Nine: As five, start by jumping to the near elastic with right foot under, left foot over. Jump to the far elastic while turning 180 degrees, but you'll be glad to know that you don't also have to swap feet. Always jumping in the same direction, do nine of 'em! Pausing is frowned upon.

Ten: Looks very simple. Straddle the near elastic, then jump 180 degrees to straddle it again. Count ten jumps, either always jumping in the same direction or changing direction after 3, 6, and 9.

We used to play these alone, too, using chairlegs to hold the elastics. And there were degres of difficulty; the elastics moved up from ankles to knees to thighs - even waists for some people - and then started again at ankles on a narrower guage.

If anyone over 12 can do them all, please let me know.

Sunday, March 04, 2007


She's been watching "A Bug's Life" over and over and over - sometimes twice a day. She talks about it, in little snatches. She refuses to let me skip the scary parts. We discuss them as best we can later on, never in the middle of the night when she wakes homesick and ill, but often in the daytime when we're out walking or indoors playing or reading or doing boring household stuff.

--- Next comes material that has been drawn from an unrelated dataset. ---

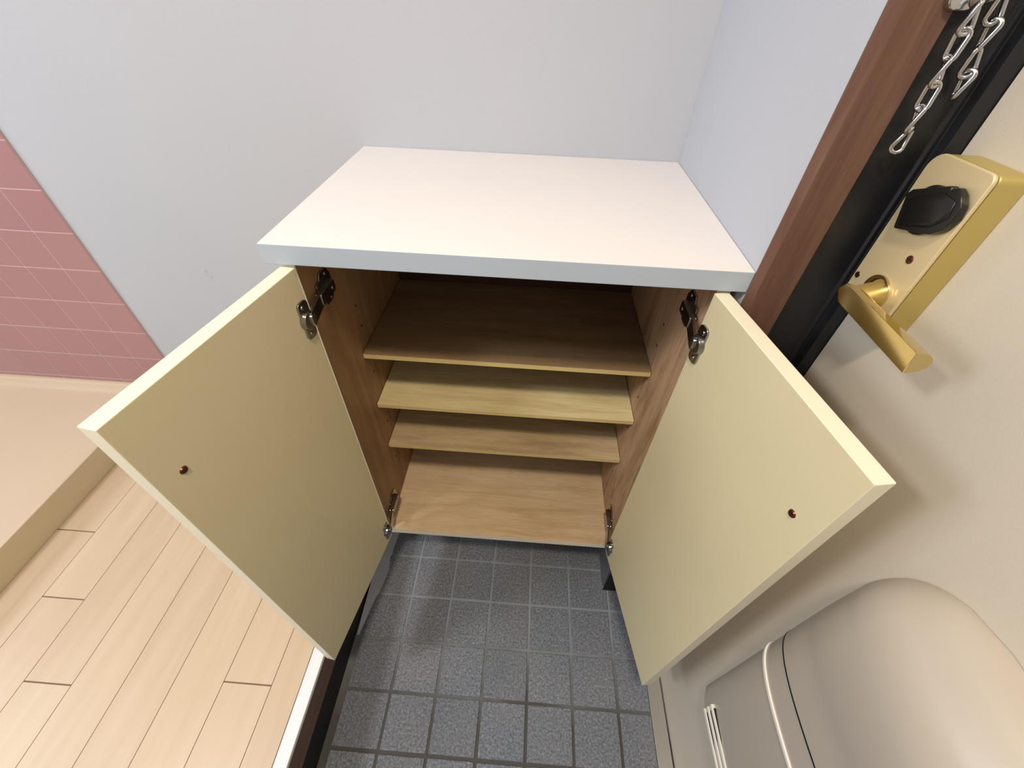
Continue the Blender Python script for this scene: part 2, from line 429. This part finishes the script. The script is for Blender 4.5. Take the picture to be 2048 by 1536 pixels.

It's got some pretty big themes; it's fairly obviously about The Oppressed Majority, which is nice because I've been reading various books about South Africa lately, and my aunt has just come back from Zimbabwe. There's also a little bit about small weak children growing up into big strong adults; she's not sure she wants Emer to get big but she's intermittently keen on the idea that she will herself. And she likes it when the grasshoppers (oppressive minority) get their come-uppance but doesn't like the grasshopper-on-grasshopper violence one leetle bit. She'd prefer honour among thieves.

The biggest thing, of course, is violent death - squishing and being eaten by birds. I'm never sure how I feel about her watching things with or about explicit death.

It's strange that something I feel so guilty about - parking her in front of a screen for hours so that I can cope with the rest of life - is so obviously interesting and stretching for her.